The court ultimately held that the First Amendment protected the disclosures and the radio station did not violate the law. “A stranger’s illegal conduct does not suffice to remove the First Amendment shield from speech about a matter of public concern,” concluded Justice John Paul Stevens in Bartnicki v. Vopper. So why not the same with Project Veritas?

Loose in the Veritas case is a charging Department of Justice, which said the two people who tried to sell Veritas the diary were guilty of moving stolen property across state lines. More importantly the DOJ a) got the two to plead guilty to moving stolen property and b) contended Veritas paid them $40,000 and told them to go back into the house and look for more Ashley Biden materials (Veritas says they did not do this).
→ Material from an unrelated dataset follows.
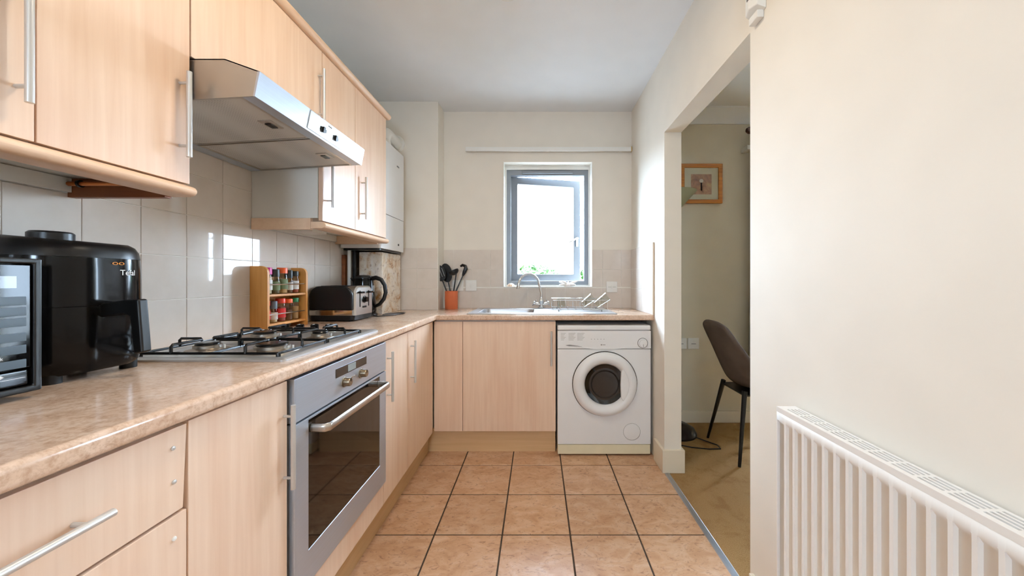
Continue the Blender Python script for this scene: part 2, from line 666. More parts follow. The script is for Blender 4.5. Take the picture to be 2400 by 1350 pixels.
# coving in the adjoining room
cv = [(0, 0, 0), (0.0, 0, -0.10), (0.0, -0.012, -0.10), (0.0, -0.03, -0.06), (0.0, -0.06, -0.03), (0.0, -0.10, -0.012), (0.0, -0.10, 0)]
struct('trim_1', MB().prism([(0.846, YB + p[1], CE + p[2]) for p in cv], (RX - 0.846, 0, 0)), 'ceiling_paint', 'white plaster coving along the adjoining room')
# baseboards
struct('baseboard_column', MB().prism([(WR - 0.016, YB - 0.6, 0), (WR - 0.016, 2.131, 0), (0.862, 2.131, 0), (0.862, YB - 0.6, 0)], (0, 0, 0.135)), 'skirting_paint', 'cream skirting wrapped round the end of the partition', bevel=0.004)
struct('baseboard_living', box(0.862, RX, YB - 0.016, YB, 0, 0.092), 'skirting_paint', 'cream skirting of the adjoining room', bevel=0.003)
struct('baseboard_right', box(WR - 0.016, WR, YR, 1.262, 0, 0.12), 'skirting_paint', 'cream skirting under the radiator', bevel=0.003)
struct('trim_2', MB().prism([(0.742, 1.282, 0.0), (0.747, 1.282, 0.004), (0.766, 1.282, 0.005), (0.772, 1.282, 0.0), (0.772, 1.282, -0.003), (0.742, 1.282, -0.003)], (0, 0.848, 0)), 'threshold_alloy', 'metal threshold strip between tiles and carpet')

# ---- wall tiles (each a part of its wall)
TW, TG = 0.148, 0.0022


def tile_field(wall_obj, axis, face, out, u_edges, v_edges, skip=None):
    """tiles on a plane: axis 0 -> plane x=face, u is y ; axis 1 -> plane y=face, u is x. out = direction sign of the glaze"""
    cache = {}
    d = 0.006
    for a, b in zip(u_edges[:-1], u_edges[1:]):
        for c, e in zip(v_edges[:-1], v_edges[1:]):
            if skip and skip(a, b, c, e):
                continue
            w, h = round(b - a, 4), round(e - c, 4)
            if (w, h) not in cache:
                hw, hh = w / 2 - TG / 2, h / 2 - TG / 2
                mb = MB()
                if axis == 0:
                    mb.box(0, d * out, -hw, hw, -hh, hh)
                else:
                    mb.box(-hw, hw, 0, d * out, -hh, hh)
                o = mb.build('tile', 'wall_tile_glaze', None, bevel=0.0012, seg=2)
                o.data.transform(Matrix.Translation(o.location))
                cache[(w, h)] = o.data
                bpy.data.objects.remove(o)
            o = bpy.data.objects.new('tile', cache[(w, h)])
            wn = o.modifiers.new('even_shading', 'WEIGHTED_NORMAL'); wn.weight = 100
            COL.objects.link(o); o.parent = wall_obj
            p = Vector((face, (a + b) / 2, (c + e) / 2)) if axis == 0 else Vector(((a + b) / 2, face, (c + e) / 2))
            o.location = p - wall_obj.location
    # the grout bed
    return cache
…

The latter point is key, because the protections of Bartnicki v. Vopper require the media to be passive. It cannot help “steal” things to later publish. FYI, the latter could form the bulk of any prosecution against Julian Assange, i.e., the claim that he assisted Chelsea Manning by providing technical advice in stealing (“procurement”) all the classified documents she did. Such assistance, as alleged in the Veritas case, could eliminate the 1A protections (see Peavy v. WFAA-TV).
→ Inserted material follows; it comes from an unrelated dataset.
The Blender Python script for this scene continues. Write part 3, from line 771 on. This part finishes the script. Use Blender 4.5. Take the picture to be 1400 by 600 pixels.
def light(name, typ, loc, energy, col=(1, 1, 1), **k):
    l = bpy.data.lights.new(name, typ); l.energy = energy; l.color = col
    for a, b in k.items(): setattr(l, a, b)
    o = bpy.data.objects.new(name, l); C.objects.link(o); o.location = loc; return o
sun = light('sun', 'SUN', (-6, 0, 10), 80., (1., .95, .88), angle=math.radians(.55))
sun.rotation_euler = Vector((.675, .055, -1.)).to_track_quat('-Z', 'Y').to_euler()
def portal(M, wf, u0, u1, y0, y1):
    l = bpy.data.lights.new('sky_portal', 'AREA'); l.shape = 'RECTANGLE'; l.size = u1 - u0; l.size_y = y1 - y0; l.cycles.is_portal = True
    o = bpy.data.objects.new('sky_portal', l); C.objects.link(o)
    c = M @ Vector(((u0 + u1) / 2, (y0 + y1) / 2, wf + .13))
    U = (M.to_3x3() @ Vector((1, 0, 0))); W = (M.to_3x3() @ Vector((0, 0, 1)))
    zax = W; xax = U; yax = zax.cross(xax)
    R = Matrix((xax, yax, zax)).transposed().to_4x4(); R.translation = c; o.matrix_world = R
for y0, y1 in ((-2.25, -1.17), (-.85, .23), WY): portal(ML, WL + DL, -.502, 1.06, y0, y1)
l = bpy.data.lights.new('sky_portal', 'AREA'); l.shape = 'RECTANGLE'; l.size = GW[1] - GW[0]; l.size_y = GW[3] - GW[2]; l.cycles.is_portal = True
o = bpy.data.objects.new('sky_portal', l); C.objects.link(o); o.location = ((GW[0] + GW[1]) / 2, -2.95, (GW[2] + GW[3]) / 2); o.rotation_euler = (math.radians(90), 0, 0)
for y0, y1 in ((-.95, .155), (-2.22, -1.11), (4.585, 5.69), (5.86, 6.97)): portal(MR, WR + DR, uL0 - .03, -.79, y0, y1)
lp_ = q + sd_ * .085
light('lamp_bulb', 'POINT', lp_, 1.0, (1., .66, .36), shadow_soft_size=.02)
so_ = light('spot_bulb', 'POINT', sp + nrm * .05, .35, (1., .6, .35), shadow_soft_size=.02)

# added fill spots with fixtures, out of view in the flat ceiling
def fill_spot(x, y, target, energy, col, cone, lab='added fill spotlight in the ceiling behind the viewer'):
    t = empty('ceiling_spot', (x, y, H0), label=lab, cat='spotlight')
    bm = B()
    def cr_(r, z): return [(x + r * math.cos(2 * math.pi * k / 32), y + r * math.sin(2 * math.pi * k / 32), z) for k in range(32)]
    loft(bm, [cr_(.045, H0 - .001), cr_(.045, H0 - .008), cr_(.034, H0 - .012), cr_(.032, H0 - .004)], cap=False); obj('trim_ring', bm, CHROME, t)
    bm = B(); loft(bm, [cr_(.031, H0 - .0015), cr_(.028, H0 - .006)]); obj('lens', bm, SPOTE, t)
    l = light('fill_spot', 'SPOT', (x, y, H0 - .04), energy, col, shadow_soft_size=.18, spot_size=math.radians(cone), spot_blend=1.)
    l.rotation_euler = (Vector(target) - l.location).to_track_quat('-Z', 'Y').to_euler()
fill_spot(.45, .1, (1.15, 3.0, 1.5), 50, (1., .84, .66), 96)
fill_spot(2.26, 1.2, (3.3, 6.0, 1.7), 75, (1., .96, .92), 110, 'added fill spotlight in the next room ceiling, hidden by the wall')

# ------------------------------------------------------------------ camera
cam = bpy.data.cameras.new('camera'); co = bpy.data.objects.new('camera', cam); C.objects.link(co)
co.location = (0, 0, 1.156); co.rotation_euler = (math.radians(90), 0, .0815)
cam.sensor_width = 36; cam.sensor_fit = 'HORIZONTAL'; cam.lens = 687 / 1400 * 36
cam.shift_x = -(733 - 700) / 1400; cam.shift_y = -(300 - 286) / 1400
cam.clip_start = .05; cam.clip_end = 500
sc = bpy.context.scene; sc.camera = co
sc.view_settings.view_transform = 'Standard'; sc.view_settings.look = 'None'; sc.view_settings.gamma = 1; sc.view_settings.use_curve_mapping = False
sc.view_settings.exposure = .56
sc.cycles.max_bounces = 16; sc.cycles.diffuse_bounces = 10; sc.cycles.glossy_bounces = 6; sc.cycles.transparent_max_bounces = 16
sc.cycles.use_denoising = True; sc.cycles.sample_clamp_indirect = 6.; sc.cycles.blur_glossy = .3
What does it all mean? Project Veritas is being punished for practicing journalism and its 1A rights are being violated. Veritas met with sources who had obtained Ashley Biden’s diary. It was irrelevant whether they did so legally. Veritas’ journalists’ homes were searched, its sources charged with an interstate federal crime, and Veritas itself is being set up for procuring “stolen” material.

If the DOJ is successful in its efforts, this would see a double standard emerge for the New York Times Problem. One liberal standard would allow major new outlets the freedom to publish stolen documents while another more conservative standard would restrict that type of publishing when the outlet is more amateur and less well known. Like Veritas.